Ordinary calculators round. Constructive Calculator doesn’t.
It computes with constructive real numbers, an arbitrary-precision engine that keeps every result exact and gives you as many correct digits as you ask for. The rounding errors that quietly accumulate in ordinary calculators simply never happen.
Left: exp(π√163) looks like a whole number, but scroll past the
decimal point and twelve 9s appear before it diverges. Right: 1/243,
whose digits weave two simple sequences together before the block repeats.
The number a wartime censor mistook for a code.
In Surely You’re Joking, Mr. Feynman!, Feynman recalls
spotting this on an adding machine at Los Alamos: 1/243 = 0.00
4 11 5 22 6 33
7 44 8 55 9… Two sequences
interleave: 4, 5, 6, 7, 8, 9… woven through 11, 22, 33, 44, 55… In his words
it “goes a little cockeyed after 559 when you’re carrying, but it soon
straightens itself out and repeats itself nicely” (the block is 27 digits long).
He slipped it into a letter; the censors flagged the digits as a suspected code, and he
wrote back that it couldn’t be one, because “there’s no more information
in the number .004115226337… than there is in the number 243.” An exact
calculator shows you that number in full; a rounding one collapses it to 0.00412 and the
pattern disappears.
What it does
- Exact, not approximate. cos(π/3) is exactly 0.5, √2 × √2 is exactly 2, ln(e) is exactly 1.
- Scroll for more digits. Every result is computed on demand; swipe √2 or π for tens, hundreds, or thousands of correct digits.
- A scientific keypad. Trigonometry in degrees or radians and their inverses, exponentials and logarithms, powers and roots, factorials, percentages, π and e.

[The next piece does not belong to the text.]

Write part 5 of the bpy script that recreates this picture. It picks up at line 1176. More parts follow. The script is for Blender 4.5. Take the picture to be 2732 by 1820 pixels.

- Exact big integers. 52! (the number of ways to shuffle a deck) prints in full, all 68 digits.
- Built for clarity. A running tape of recent calculations, locale-aware digit grouping, and copy at any precision.
Constructive Calculator is an independent port of Hans Boehm’s constructive-reals calculator, the arbitrary-precision engine behind Android’s Calculator, rebuilt natively for iPhone.